What is a fairytale? Often repeated by the Singer, Poet or Bard, it was more than a mere story concerning only the mundane. It was a story weaved with threads of metaphysical suppositions that not only entertained but taught. More often than not it brought lessons of morality, justice, hope, love, treachery and fulfillment. Faery is the embodiment of that which populates that other realm, which if one is lucky either good or bad, divine or brilliant might encounter. Along with Faery there were also vestiges of magic and objects associated with otherworldliness such as Sacred Groves of Oak Trees (from which we get the Oak Man), cauldrons, severed heads, shape shifting, music, maimed body parts such as a wounded foot or blind eye of a truly enchanted being, deep pools of water and sacred wells, stones of enchantment (such as Stonehenge), and mounds of faery or Hollow Hills. These ingredients are more often then not found within the lore and tales reflecting the Celtic cosmology.

In the Celtic "society" there were three branches of authority. There was the chieftain king, who was "One among many. He was usually the best fighter with the best horse and the most followers or men. He was not a king in the sense of an absolute monarch, rather he was a peer with the upmost respect among his own. The other chieftains so valued "him" that they pledged their support to him. The third group were the artisans. They were the crafters and the ones who made things, such as objects of warfare, swords and such. But between the king and the artisan, was the "priest." The knower. The Holder of Truth. The Druid. The Poet.

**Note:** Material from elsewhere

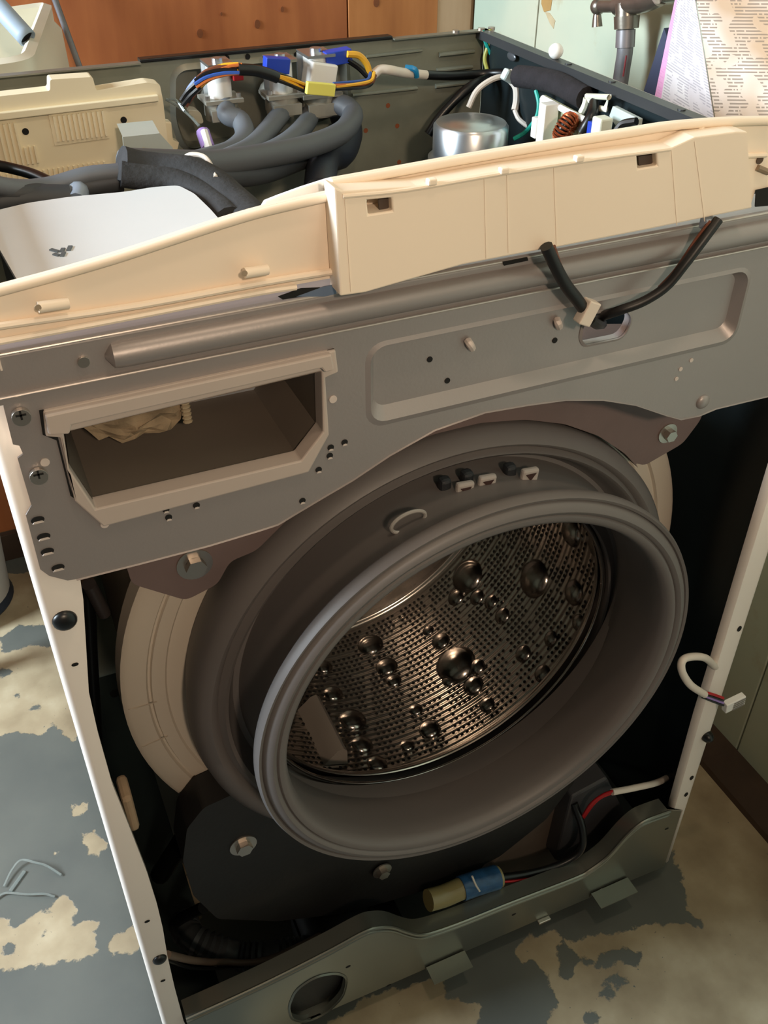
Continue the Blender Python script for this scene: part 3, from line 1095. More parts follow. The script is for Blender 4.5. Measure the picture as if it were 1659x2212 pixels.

So important was the keeping of the stories, that the position of the story teller often eclipsed that of the king or military leader in the hearts and minds of the people. Was not the position of Merlin (or the Merlin, when it is referred to as being a position rather than a person) of the Tales of King Arthur, the king's adviser and wizard, more important than that of King Arthur himself? Some might say that King Arthur was clearly a player in a "drama" created by Merlin.